For all of the destruction, though, there was very little actual consequence. Rather than providing anything resembling true devastation, the finale gave us exactly one major character death. What’s more, they provided it via the tried-and-true “Walking Dead” trope of a character seemingly escaping peril — only to dramatically lift their shirt to show the audience a stray zombie bite, then malinger for another half hour. While it’s natural to want to give Rosita (Christian Serratos) a final sendoff worthy of her long tenure on the series, she frankly deserved a more spectacular exit. Her final moments were bittersweet, but not nearly as much of a gut punch as they would have been had she died in the heat of battle like the badass she was for much of the series.

It’s true, of course, that the plot was not driven by deaths alone, and to its credit, the finale did slightly more justice to the surviving main cast. Several individual character moments, in fact, dug deep into the show’s lore and rhymed beautifully with scenes from earlier seasons. Father Gabriel (Seth Gilliam) began his run on the series as a cowardly priest who’d shut his congregants out of his church at the dawn of the zombie apocalypse; when he risks his life to open gates and offer sanctuary to Commonwealth residents fleeing the hordes, it’s a perfect full-circle moment. Similarly, Negan has evolved from the series’ most bloodthirsty villain to a man who is finally able to offer true remorse for his actions, and Maggie’s heartfelt response to his apology felt true to both characters’ journeys. It’s almost enough to believe that they’d be willing to embark on further adventures together. (And, of course, they’re slated to next year.) 

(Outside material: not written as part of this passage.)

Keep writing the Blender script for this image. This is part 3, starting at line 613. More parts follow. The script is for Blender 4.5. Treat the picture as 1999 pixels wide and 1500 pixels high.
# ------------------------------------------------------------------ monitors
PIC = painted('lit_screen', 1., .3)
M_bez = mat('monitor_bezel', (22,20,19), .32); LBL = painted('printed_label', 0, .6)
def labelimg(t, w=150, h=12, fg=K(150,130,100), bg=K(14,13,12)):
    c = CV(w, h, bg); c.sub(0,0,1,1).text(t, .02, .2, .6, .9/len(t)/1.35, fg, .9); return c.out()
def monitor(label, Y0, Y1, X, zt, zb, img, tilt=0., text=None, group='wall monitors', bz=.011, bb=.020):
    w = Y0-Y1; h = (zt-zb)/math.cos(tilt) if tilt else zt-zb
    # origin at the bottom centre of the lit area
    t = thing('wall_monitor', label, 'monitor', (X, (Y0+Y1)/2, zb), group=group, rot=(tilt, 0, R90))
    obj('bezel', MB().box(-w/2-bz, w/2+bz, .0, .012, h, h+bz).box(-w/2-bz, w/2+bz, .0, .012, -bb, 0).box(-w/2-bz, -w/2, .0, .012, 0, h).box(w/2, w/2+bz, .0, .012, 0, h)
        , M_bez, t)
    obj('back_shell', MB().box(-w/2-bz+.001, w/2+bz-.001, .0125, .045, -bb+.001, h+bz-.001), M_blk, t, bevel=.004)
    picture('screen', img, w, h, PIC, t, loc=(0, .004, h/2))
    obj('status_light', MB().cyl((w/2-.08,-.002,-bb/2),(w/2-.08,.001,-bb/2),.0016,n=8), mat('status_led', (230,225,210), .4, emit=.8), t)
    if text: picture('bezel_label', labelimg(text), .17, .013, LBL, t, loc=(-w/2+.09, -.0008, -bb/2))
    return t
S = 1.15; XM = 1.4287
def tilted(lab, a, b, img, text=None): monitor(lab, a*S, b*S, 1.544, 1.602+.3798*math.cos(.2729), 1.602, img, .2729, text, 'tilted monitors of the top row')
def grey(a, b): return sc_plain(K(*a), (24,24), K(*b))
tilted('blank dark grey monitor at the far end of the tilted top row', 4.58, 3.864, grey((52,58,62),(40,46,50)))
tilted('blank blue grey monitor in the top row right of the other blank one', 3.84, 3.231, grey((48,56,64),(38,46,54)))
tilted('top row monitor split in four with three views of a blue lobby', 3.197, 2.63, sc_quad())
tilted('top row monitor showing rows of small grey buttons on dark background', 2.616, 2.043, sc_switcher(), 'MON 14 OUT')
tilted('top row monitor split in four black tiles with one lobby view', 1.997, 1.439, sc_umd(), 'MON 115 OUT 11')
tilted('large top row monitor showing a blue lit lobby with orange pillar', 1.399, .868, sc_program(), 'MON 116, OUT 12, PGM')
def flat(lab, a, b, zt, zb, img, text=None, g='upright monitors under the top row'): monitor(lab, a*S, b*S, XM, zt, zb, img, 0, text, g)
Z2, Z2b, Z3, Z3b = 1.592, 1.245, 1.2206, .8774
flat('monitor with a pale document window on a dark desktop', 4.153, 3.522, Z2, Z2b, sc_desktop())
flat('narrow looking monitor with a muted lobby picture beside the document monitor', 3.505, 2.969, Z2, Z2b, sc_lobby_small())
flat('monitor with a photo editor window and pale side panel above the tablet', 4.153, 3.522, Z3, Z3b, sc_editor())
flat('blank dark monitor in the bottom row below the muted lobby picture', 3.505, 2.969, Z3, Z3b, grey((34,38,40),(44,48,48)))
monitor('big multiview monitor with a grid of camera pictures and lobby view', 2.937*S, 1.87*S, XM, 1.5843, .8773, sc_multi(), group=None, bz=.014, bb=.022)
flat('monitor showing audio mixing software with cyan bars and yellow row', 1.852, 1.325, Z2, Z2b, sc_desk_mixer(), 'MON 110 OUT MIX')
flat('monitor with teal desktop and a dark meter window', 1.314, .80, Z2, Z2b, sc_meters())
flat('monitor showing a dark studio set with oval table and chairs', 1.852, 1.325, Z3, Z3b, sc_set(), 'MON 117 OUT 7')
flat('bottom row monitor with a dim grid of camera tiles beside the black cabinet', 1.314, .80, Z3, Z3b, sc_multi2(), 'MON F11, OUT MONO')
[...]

The denouement is followed by a 10-minute coda that fast-forwards a year and recalls the epilogue to the 1998 Kevin Costner vehicle “The Postman, of all things, in which the community’s new leader dedicates a memorial to the fallen and ushers in a new era of peace. (This can’t be unintentional–one character is even shown delivering mail.) Eugene (Josh McDermitt) has started a family; Ezekiel (Khary Payton), Mercer (Michael James Shaw) and Carol (Melissa McBride) have embraced leadership roles; Daryl roams the frontier in search of adventure. If it’s not the most original place to leave the story, it’s at least a happy one, and a deserved one.

But we’re not done yet. A second coda then attempts to give the fans what they truly wanted – the return of Rick (Andrew Lincoln) and Michonne (Danai Gurira). Unfortunately, what should be a moment of pure excitement is undercut by the fact that it is almost entirely unrelated to the events of the previous hour. 

There is a clumsy attempt to tie them back to their children and community via a monologue that plays over the aforementioned final montage. But most of Rick and Michonne’s return is given over to what can only be described as a trailer for their own upcoming spinoff, as Rick surrenders on a beach to an unseen entity and Michonne saddles up a horse in pursuit. It’s hard to gauge exactly how much of an appetite remains for answering the questions this raises, but leaving things here only serves to remind us that while “The Walking Dead” itself may be over, the franchise lives on. Whether it thrives or merely shambles along as a shell of its former self remains to be seen.